Reflections from the Elmvale Cemetery
On a hot summer day not so long ago, I stopped at a charming cemetery near Elmvale, Ontario, just off the road to a friend’s cottage on Christian Island. Two dozen or so tombstones stood quietly, their inscriptions beckoning. I love reading them, as many do, because they compel me to imagine the lives of men, women, and children—people with mismatched socks, scraped elbows, and moments of love—who walked this earth before me.
Each epitaph, like “Arthur P. Macdonald, Born 1802, Died 1865, A Father, A Husband, and a Good Man,” is an abridged biography, a whisper of a life. As I read, I realized we, the living, are descendants of millions, temporary stewards of a world shaped over millennia. Our existence peels back another layer of truth from a sweet fruit, planted and sown by countless hands before us.

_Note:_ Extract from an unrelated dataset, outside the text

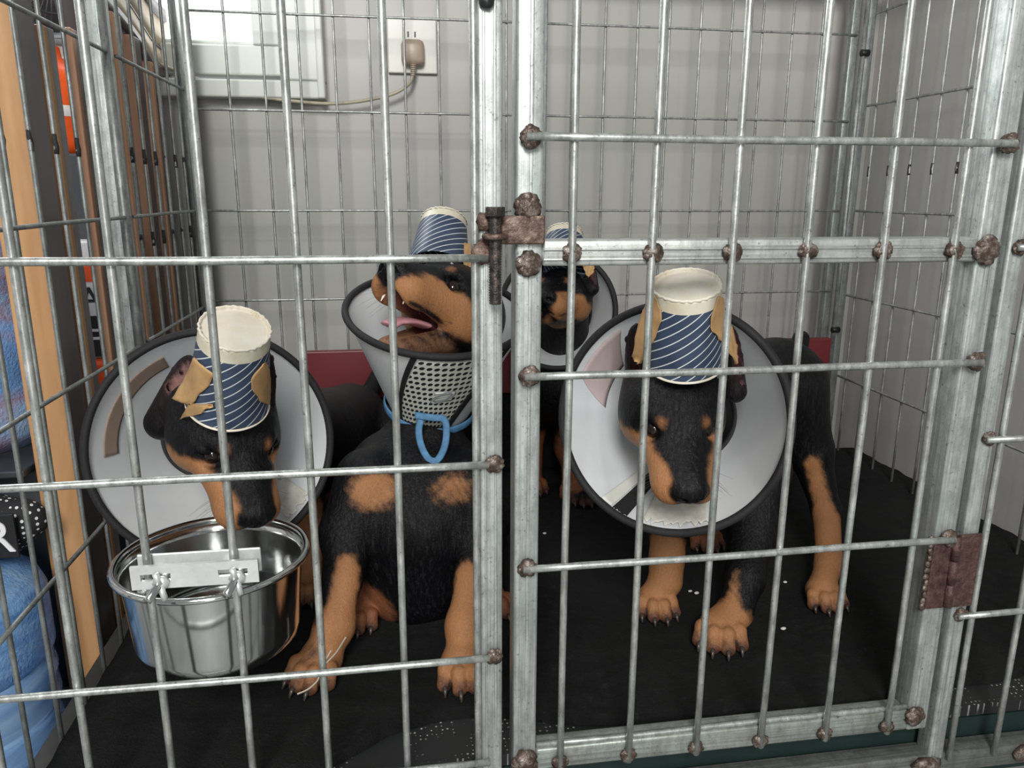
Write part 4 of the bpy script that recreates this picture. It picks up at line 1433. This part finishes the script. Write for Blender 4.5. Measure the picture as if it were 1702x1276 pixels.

This thought led me to ponder whether our purpose is tied to the era we inhabit. Rashi, the great Jewish commentator, touches on this in his analysis of Noah, described as “righteous in his generation.” Rashi suggests that had Noah lived in Abraham’s time, his righteousness would not have matched Abraham’s, and his role in shaping the world might have been diminished. Timing, it seems, matters.
This question of time and purpose deepens when considering the Jewish belief that all Jews stood at Sinai when God gave the Torah. If true, you and I stood among former slaves, brushed elbows with Ruth the Moabite, Rabbi Joseph Caro, and Moses himself. God, it appears, required every Jew—past, present, and future—to be present at that moment, empowering us to fulfill the divine call to be a ‘light unto the nations’. Our collective purpose, seems, once again, intricately tied to the spectrum of time.
Perhaps every action we take is born from eons of prior deeds, serving as a foundation for future ones. If we traced a single act—say, honoring our parents—backward and forward through time, we might find it stretches from Sinai to an eternal future.
The idea that all Jews stood at Sinai suggests we are bound together across generations, our purpose woven into the fabric of time itself.
As I mused, I noticed a woman nearby breastfeeding her baby and a man walking his Pomeranian puppy. I wondered what they thought as they gazed at the tombstones. My mind wandered moreso —to a fisherman in Mesopotamia in 600 CE and to a young girl skiing in Switzerland in 2100. I asked myself: Do we all, across time, ponder our purpose and time’s effect on our lives? Am I bound to that woman, that man, the fisherman, and the girl—today and always? Are you?